How dealmakers can spot red flags early and avoid failed transactions

Imagine you’re tasked with landing a transformative deal for your new investment platform.
You’ve identified a target company that looks like a strong investment on paper, but you’ve noticed some misalignment in the company’s leadership team. The deal needs to close before the end of the quarter, so you move forward.
Other potential deals fall to the sidelines as this one still seems most promising. Then, right at the finish line, your target’s leadership team experiences high-profile departures, exposing red flags you should have noticed early in the process. Your deal is dead, and you won’t close another before the quarter is over.
A failed deal means time, money and energy lost, and it’s the dealmaker’s job to detect problems as early as possible.

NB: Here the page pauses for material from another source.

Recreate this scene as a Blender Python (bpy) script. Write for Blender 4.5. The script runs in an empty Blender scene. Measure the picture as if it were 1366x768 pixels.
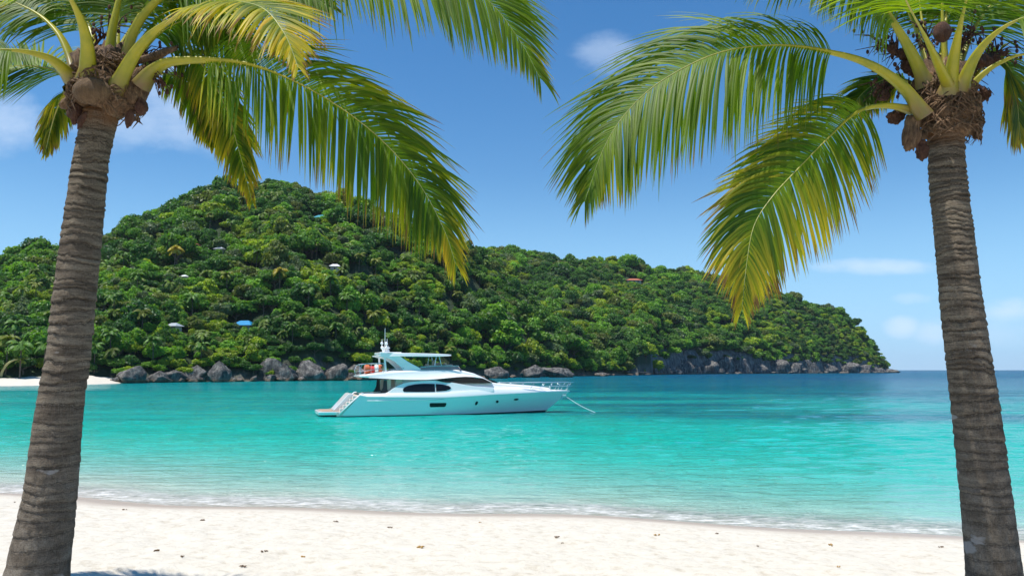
import bpy, math, random
import numpy as np
from mathutils import Vector, Matrix, noise as mnoise

random.seed(7)
RNG = np.random.default_rng(11)
SC = bpy.context.scene
COL = SC.collection
R = math.radians

# ------------------------------------------------------------------ camera model
F, CX, CY, HZ, CAMZ = 1062.0, 683.0, 384.0, 493.0, 3.4
TH = math.atan((HZ - CY) / F)
FWD = Vector((0, math.cos(TH), math.sin(TH)))
UPV = Vector((0, -math.sin(TH), math.cos(TH)))
CAM = Vector((0, 0, CAMZ))


def ray(px, py):
    return FWD + Vector((1, 0, 0)) * ((px - CX) / F) + UPV * ((CY - py) / F)


def P(px, py, d):
    """point of the place seen in direction px, py at d metres out to sea"""
    r = ray(px, py)
    return CAM + r * (d / r.y)


# ------------------------------------------------------------------ helpers
def tag(o, label=None, cat=None, group=None, kind=None):
    if label: o['label'] = label
    if cat: o['category'] = cat
    if group: o['group'] = group
    if kind: o['kind'] = kind
    return o


def link(o, parent=None):
    COL.objects.link(o)
    if parent is not None:
        o.parent = parent
    return o


def empty(name, loc, label, cat, group=None, rz=0.0):
    o = bpy.data.objects.new(name, None)
    o.empty_display_size = 0.2
    o.location = loc
    o.rotation_euler = (0, 0, rz)
    link(o)
    return tag(o, label, cat, group)


def mesh_np(name, V, quads=None, tris=None, smooth=False, attrs=None):
    """fast mesh from numpy arrays"""
    me = bpy.data.meshes.new(name)
    V = np.asarray(V, dtype=np.float32)
    me.vertices.add(len(V))
    me.vertices.foreach_set('co', V.ravel())
    loops, starts, totals = [], [], []
    n = 0
    if quads is not None and len(quads):
        q = np.asarray(quads, dtype=np.int32)
        loops.append(q.ravel()); starts.append(np.arange(len(q)) * 4); totals.append(np.full(len(q), 4)); n = len(q) * 4
    if tris is not None and len(tris):
        t = np.asarray(tris, dtype=np.int32)
        loops.append(t.ravel()); starts.append(n + np.arange(len(t)) * 3); totals.append(np.full(len(t), 3))
    L = np.concatenate(loops).astype(np.int32)
    S = np.concatenate(starts).astype(np.int32)
    me.loops.add(len(L)); me.loops.foreach_set('vertex_index', L)
    me.polygons.add(len(S)); me.polygons.foreach_set('loop_start', S)
    me.update(calc_edges=True)
    if smooth:
        me.polygons.foreach_set('use_smooth', np.ones(len(S), dtype=bool))
    for k, a in (attrs or {}).items():
        at = me.attributes.new(k, 'FLOAT', 'POINT')
        at.data.foreach_set('value', np.asarray(a, dtype=np.float32))
    me.validate()
    return me


def obj(name, me, mat=None, parent=None, loc=None):
    if mat is not None and not me.materials:
        me.materials.append(mat)
    o = bpy.data.objects.new(name, me)
    if loc is not None:
        o.location = loc
    return link(o, parent)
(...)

While most firms use due diligence frameworks to uncover potential issues, these don’t always fully capture the human element.
As the person who initiates in-depth conversations about the state of a business prior to any signatures being exchanged, you have a responsibility to weed out bad deals as early as possible. This practice often comes down to using soft skills and emotional intelligence to vet prospects.
Here are a few ways we recommend evaluating target companies to get an early read on a deal’s feasibility:
Ask hard questions early
One of the best ways to test whether a deal will work is by asking the toughest questions early and keeping them open-ended to seek an accurate response.
A good approach is to ask about mistakes the company has made and what they’ve learned from them. If the management team gives vague or overly positive responses, that could be a sign they’re not being completely up front.
When dealmakers push for specifics and listen carefully to the answers, they often uncover hidden risks before getting too deep into due diligence.
Look for transparency
A seller who genuinely wants to make the deal work will share reasonable information without hesitation. If they resist requests for things like pipelines, customer trends or visiting operations, it could mean they have something to hide.
Additionally, what isn’t said in a conversation can be just as important as what is said. If a seller avoids answering certain questions or shifts the discussion away from challenging topics, that’s a sign there may be deeper issues.
Related: The value of landing a proprietary transaction
For example, if a CEO only talks about new customers but avoids discussing retention rates, there might be a problem with churn. Smart dealmakers try to find inconsistencies in responses and press for details when something doesn’t add up.
Subtle gaps in the story often point to risks that could make the deal fall apart later.
Use EQ to understand those you’ll work with
Body language and tone of voice can reveal more than words.
When a seller hesitates, avoids eye contact or fidgets while answering a question, it might mean they’re uncomfortable or not being fully honest. If a CFO looks to their CEO before answering a question about financials, that could be a sign of uncertainty or disagreement.
A good dealmaker pays attention to these cues and asks follow-up questions to get to the real story. Small signs of discomfort often point to bigger issues that need to be uncovered before moving forward.
Understand the company culture
Even if the numbers look good, a deal can fail if the teams don’t work well together. Cultural and leadership dynamics matter just as much as financials.
If the management team seems disconnected or dismissive of each other’s input, it could mean they have deeper internal issues. Asking questions about how decisions are made and how they handle disagreements can provide insight into how they operate.
If there’s a lack of alignment on vision and expectations, it’s better to recognize that early rather than grappling with conflicts after the deal is done.
In summary:
To avoid wasting time and resources, dealmakers must detect red flags early by leveraging emotional intelligence and soft skills. This means asking tough, open-ended questions up front and assessing the seller’s transparency.
Additionally, observing leadership dynamics and company culture can reveal deeper issues that may signal long-term incompatibility, helping dealmakers identify tripwires early rather than investing in a bad transaction.